### TASK STATEMENT
Set out each line from the following listing that includes the word "empty".
>> begin DATA EXCERPT
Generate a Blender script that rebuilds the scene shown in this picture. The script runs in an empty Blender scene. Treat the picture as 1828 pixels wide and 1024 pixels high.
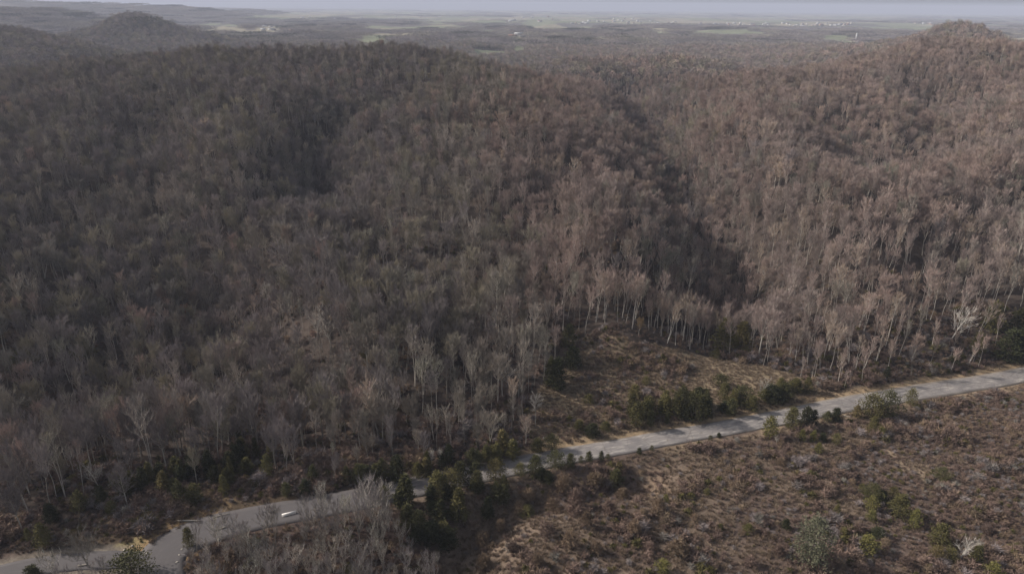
import bpy, math, random
import numpy as np
from mathutils import Vector, Matrix, Euler

PI = math.pi
sc = bpy.context.scene
COL = sc.collection

# ------------------------------------------------------------------ camera
CAMZ = 120.0
PITCH = math.radians(22.1)
ROLL = math.radians(0.55)
FPX = 1235.0
F3 = np.array([0, math.cos(PITCH), -math.sin(PITCH)])
U0 = np.array([0, math.sin(PITCH), math.cos(PITCH)])
R0 = np.array([1.0, 0, 0])
RV = R0 * math.cos(ROLL) + U0 * math.sin(ROLL)
UV = U0 * math.cos(ROLL) - R0 * math.sin(ROLL)
cam_d = bpy.data.cameras.new('camera')
cam_d.sensor_width = 36.0
cam_d.lens = FPX / 1828.0 * 36.0
cam_d.clip_start = 1.0
cam_d.clip_end = 90000.0
cam = bpy.data.objects.new('camera', cam_d)
COL.objects.link(cam)
M3 = Matrix(((RV[0], UV[0], -F3[0]), (RV[1], UV[1], -F3[1]), (RV[2], UV[2], -F3[2])))
cam.matrix_world = Matrix.Translation((0, 0, CAMZ)) @ M3.to_4x4()
sc.camera = cam

# ------------------------------------------------------------------ light
SUN_EL = math.radians(31.0)
SUN_AZ = Vector((-1.0, 0.24, 0)).normalized()          # the sun stands to the left, a little beyond the hill
world = bpy.data.worlds.new('World')
sc.world = world
world.use_nodes = True
wn = world.node_tree
bg = wn.nodes['Background']
sky = wn.nodes.new('ShaderNodeTexSky')
sky.sky_type = 'NISHITA'
sky.sun_disc = False
sky.sun_elevation = SUN_EL
sky.sun_rotation = math.atan2(SUN_AZ.x, SUN_AZ.y)
sky.air_density = 1.0
sky.dust_density = 3.0
sky.ozone_density = 1.5
hs = wn.nodes.new('ShaderNodeHueSaturation')
hs.inputs['Saturation'].default_value = 0.5
wn.links.new(sky.outputs[0], hs.inputs['Color'])
wn.links.new(hs.outputs[0], bg.inputs['Color'])
bg.inputs['Strength'].default_value = 0.100
sun_d = bpy.data.lights.new('sun', 'SUN')
sun_d.energy = 3.9
sun_d.angle = math.radians(1.2)
sun_d.color = (1.0, 0.93, 0.84)
sun = bpy.data.objects.new('sun', sun_d)
COL.objects.link(sun)
sd = Vector((SUN_AZ.x * math.cos(SUN_EL), SUN_AZ.y * math.cos(SUN_EL), math.sin(SUN_EL)))
sun.rotation_euler = (-sd).to_track_quat('-Z', 'Y').to_euler()
sun.location = sd * 500
vs = sc.view_settings
vs.view_transform = 'Standard'
vs.look = 'None'
vs.gamma = 1
vs.exposure = 0.38
try:
    sc.cycles.use_denoising = True
    sc.cycles.max_bounces = 5
    sc.cycles.diffuse_bounces = 2
    sc.cycles.volume_bounces = 0
    sc.cycles.transparent_max_bounces = 4
    sc.cycles.volume_max_steps = 64
except Exception:
    pass

# ------------------------------------------------------------------ maths
def ray(px, py):
    px = np.asarray(px, float); py = np.asarray(py, float)
    x = (px - 914.0) / FPX; y = (512.0 - py) / FPX
    return F3 + x[..., None] * RV + y[..., None] * UV

def project(P):
    d = np.asarray(P, float) - np.array([0, 0, CAMZ])
    z = d @ F3
    z = np.where(z > 1e-3, z, 1e-3)
    return 914 + FPX * (d @ RV) / z, 512 - FPX * (d @ UV) / z, z

def at_y(px, py, Y):
    d = ray(px, py)
    return np.array([0, 0, CAMZ]) + d * (Y / d[1])

rng = np.random.default_rng(7)
_perm = rng.integers(0, 2 ** 31, 4096)
def _h(ix, iy, s):
    return ((_perm[(ix * 73 + iy * 1931 + s * 57) & 4095] ^ _perm[(iy * 311 + ix * 17 + s) & 4095]) & 65535) / 65535.0
def vnoise(x, y, sc_, s=0):
    x = np.asarray(x, float) / sc_; y = np.asarray(y, float) / sc_
    ix = np.floor(x).astype(np.int64); iy = np.floor(y).astype(np.int64)
    fx = x - ix; fy = y - iy
    fx = fx * fx * (3 - 2 * fx); fy = fy * fy * (3 - 2 * fy)
    a = _h(ix, iy, s); b = _h(ix + 1, iy, s); c = _h(ix, iy + 1, s); d = _h(ix + 1, iy + 1, s)
    return (a * (1 - fx) + b * fx) * (1 - fy) + (c * (1 - fx) + d * fx) * fy
def fbm(x, y, sc_, o=3, s=0):
    v = 0; a = 1; t = 0
    for i in range(o):
        v = v + a * vnoise(x, y, sc_ / 2 ** i, s + i * 11); t += a; a *= .5
    return v / t

def smooth(a, b, x):
    t = np.clip((x - a) / (b - a), 0, 1)
    return t * t * (3 - 2 * t)

def inpoly(x, y, poly):
    poly = np.asarray(poly)[:, :2]
    x = np.asarray(x); y = np.asarray(y)
    r = np.zeros(x.shape, bool)
    n = len(poly)
    for i in range(n):
        x1, y1 = poly[i]; x2, y2 = poly[(i + 1) % n]
        if y1 == y2: continue
        c = ((y1 > y) != (y2 > y)) & (x < (x2 - x1) * (y - y1) / (y2 - y1) + x1)
        r ^= c
    return r

def seg_dist(x, y, pl):
    """distance to a polyline"""
    x = np.asarray(x, float); y = np.asarray(y, float)
    d = np.full(x.shape, 1e9)
    for (x1, y1), (x2, y2) in zip(pl[:-1], pl[1:]):
        vx, vy = x2 - x1, y2 - y1
        t = np.clip(((x - x1) * vx + (y - y1) * vy) / (vx * vx + vy * vy + 1e-9), 0, 1)
        d = np.minimum(d, np.hypot(x - x1 - t * vx, y - y1 - t * vy))
    return d

def spline(pts, n=12):
    pts = [np.array(p, float) for p in pts]
    P = [2 * pts[0] - pts[1]] + pts + [2 * pts[-1] - pts[-2]]
    out = []
    for i in range(1, len(P) - 2):
        for k in range(n):
            t = k / n
            a, b, c, d = P[i - 1], P[i], P[i + 1], P[i + 2]
            out.append(.5 * ((2 * b) + (-a + c) * t + (2 * a - 5 * b + 4 * c - d) * t * t + (-a + 3 * b - 3 * c + d) * t ** 3))
    out.append(pts[-1])
    return np.array(out)

# ------------------------------------------------------------------ terrain
def flat(px, py, z=0.0):
    d = ray(px, py)
    t = (z - CAMZ) / d[2]
    return (d[0] * t, d[1] * t)

ROAD = spline([flat(*p) for p in [(2300, 560), (2050, 615), (1828, 668), (1700, 690), (1600, 706), (1500, 723), (1400, 743), (1300, 762), (1200, 779), (1100, 798),
        (1000, 815), (900, 835), (800, 856), (740, 868), (650, 888), (560, 905), (470, 921), (390, 940), (330, 962), (295, 985), (287, 1010), (290, 1040), (300, 1080)]])
TRACK = spline([flat(*p) for p in [(290, 1006), (262, 1000), (190, 999), (100, 1005), (30, 1016), (-60, 1036), (-200, 1070)]])

def roadw(i):
    p = ROAD[i]
    return 3.9 + .25 * math.sin(p[0] * .05)

CAN = 16.0
ctrl = []
def cp(px, py, Y, can=CAN):
    P = at_y(px, py, Y); ctrl.append((P[0], P[1], P[2] - can))
rows = [(700, 178), (600, 205), (500, 240), (400, 290), (300, 365), (200, 485)]
for px in (-260, 0, 200, 400, 600, 800):
    for py, Y in rows:
        cp(px, py, Y)
for px in (1000,):
    for py, Y in [(500, 252), (400, 300), (300, 370), (200, 500)]:
        cp(px, py, Y)
for px, py, Y in [(1000, 700, 212), (1100, 680, 215), (1200, 640, 222), (1100, 600, 230), (1300, 660, 222)]:
    cp(px, py, Y, 0)
for px in (1200, 1400):
    for py, Y in [(500, 258), (400, 305), (300, 385), (200, 525)]:
        cp(px, py, Y)
for px in (1600, 1800, 2100):
    for py, Y in [(500, 252), (400, 302), (300, 382), (200, 510), (140, 640)]:
        cp(px, py, Y)
crest = [(-260, 150, 700), (-60, 140, 720), (0, 135, 730), (60, 102, 750), (200, 103, 760), (330, 97, 770), (460, 95, 760), (600, 94, 740), (740, 93, 740), (830, 97, 730),
         (950, 126, 690), (1050, 150, 650), (1180, 163, 640), (1300, 150, 680), (1400, 128, 740), (1465, 110, 790), (1550, 88, 860), (1650, 80, 920), (1740, 92, 920), (1828, 104, 900),
         (2000, 104, 900), (2200, 115, 900)]
for px, py, Y in crest:
    cp(px, py, Y)
    P = at_y(px, py, Y)
    k = (Y + 260) / Y
    ctrl.append((P[0] * k, P[1] * k, max(0, P[2] - CAN - 62)))
for p in ROAD[::8]:
    ctrl.append((p[0], p[1], 0))
    ctrl.append((p[0] * .88, p[1] * .88, -1.0))
    ctrl.append((p[0] * .6, p[1] * .6, -2.0))
for px in range(-200, 2200, 300):
    for rr in (1300, 1500):
        a = math.atan((px - 914) / FPX)
        ctrl.append((rr * math.sin(a), rr * math.cos(a), 8))
ctrl.append((-150, 30, -2)); ctrl.append((150, 30, -2)); ctrl.append((0, -80, -2))
C = np.array(ctrl)
def _tps(r2):
    return np.where(r2 > 1e-9, r2 * np.log(r2 + 1e-12), 0) * .5
S_ = 500.0
_A = C[:, :2] / S_
_K = _tps(((_A[:, None] - _A[None]) ** 2).sum(-1)) + np.eye(len(C)) * 2e-4
_Pm = np.c_[np.ones(len(C)), _A]
_M = np.block([[_K, _Pm], [_Pm.T, np.zeros((3, 3))]])
_W = np.linalg.solve(_M, np.r_[C[:, 2], 0, 0, 0])
def base_near(x, y):
    x = np.asarray(x, float).ravel(); y = np.asarray(y, float).ravel()
    out = np.empty(x.size)
    for i in range(0, x.size, 20000):
        q = np.c_[x[i:i + 20000], y[i:i + 20000]] / S_
        out[i:i + 20000] = _tps(((q[:, None] - _A[None]) ** 2).sum(-1)) @ _W[:len(C)] + np.c_[np.ones(len(q)), q] @ _W[len(C):]
    return out

# far hills: (px, py of the wooded top, distance, sx, sy)
hills = []
def hill(px, py, Y, sx, sy, canopy=14, rot=0.0):
    P = at_y(px, py, Y)
    hills.append((P[0], Y, P[2] - canopy, sx, sy, rot))
hill(245, 29, 1950, 58, 130, 12)
hill(198, 54, 1940, 60, 130); hill(292, 42, 1940, 66, 130); hill(335, 60, 1930, 90, 140); hill(400, 76, 1900, 110, 150); hill(450, 92, 1850, 100, 140)
hill(150, 62, 1900, 90, 140)
hill(-60, 42, 1280, 150, 130)
hill(40, 62, 1230, 90, 120)
hill(120, 78, 1180, 80, 100)
hill(60, 16, 3000, 190, 260)
hill(-60, 14, 3000, 260, 300)
hill(150, 40, 2900, 120, 220)
for px, py in [(-100, -3), (-20, -1), (50, 2), (120, 6), (190, 9), (250, 12), (310, 14), (345, 19)]:
    hill(px, py, 5600, 300, 420)
hill(380, 32, 5300, 240, 350)
hill(412, 11, 9500, 190, 500)
for px, py in [(438, 16), (460, 20), (485, 26), (505, 29)]:
    hill(px, py, 7200, 190, 380)
hill(600, 44, 4400, 260, 350); hill(680, 42, 4500, 260, 300); hill(540, 60, 4200, 240, 300); hill(740, 52, 4500, 150, 300)
hill(820, 66, 2700, 160, 200); hill(560, 85, 2500, 260, 200)
hill(1060, 72, 2500, 260, 200); hill(1200, 70, 2700, 300, 220); hill(1380, 78, 2300, 300, 220); hill(1300, 60, 3600, 400, 250)
hill(960, 62, 3300, 200, 200); hill(700, 78, 2300, 160, 160); hill(1450, 66, 2900, 260, 180); hill(900, 44, 6000, 500, 350); hill(1250, 42, 6500, 600, 350); hill(620, 32, 8000, 600, 400); hill(1600, 44, 6000, 400, 300)
hill(1130, 93, 1080, 130, 110); hill(1030, 105, 1080, 90, 110); hill(1250, 104, 1060, 120, 110); hill(1370, 118, 1010, 110, 100)
hill(1720, 40, 1420, 44, 130, 10); hill(1675, 62, 1400, 60, 130); hill(1775, 62, 1410, 50, 140); hill(1620, 72, 1380, 80, 140); hill(1815, 84, 1400, 60, 140); hill(1560, 82, 1340, 100, 150)
def base_far(x, y):
    r = np.hypot(x, y)
    b = -4 + (24 + 16 * smooth(1500, 2500, r) * (1 - smooth(6000, 12000, r))) * (fbm(x, y, 900, 3, 5) - .5) + 16 * (fbm(x, y, 2600, 2, 9) - .5) * smooth(2000, 5000, r)
    b = b + 6 * smooth(900, 2000, r)
    acc = np.zeros_like(b)
    p = 3.0
    for hx, hy, hz, sx, sy, _ in hills:
        e = ((x - hx) / sx) ** 2 + ((y - hy) / sy) ** 2
        acc += (np.maximum(hz - 6, 5) * np.exp(-e * .5)) ** p
    return b + acc ** (1 / p)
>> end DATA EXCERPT
### FULL SOLUTION
Generate a Blender script that rebuilds the scene shown in this picture. The script runs in an empty Blender scene. Treat the picture as 1828 pixels wide and 1024 pixels high.
    out = np.empty(x.size)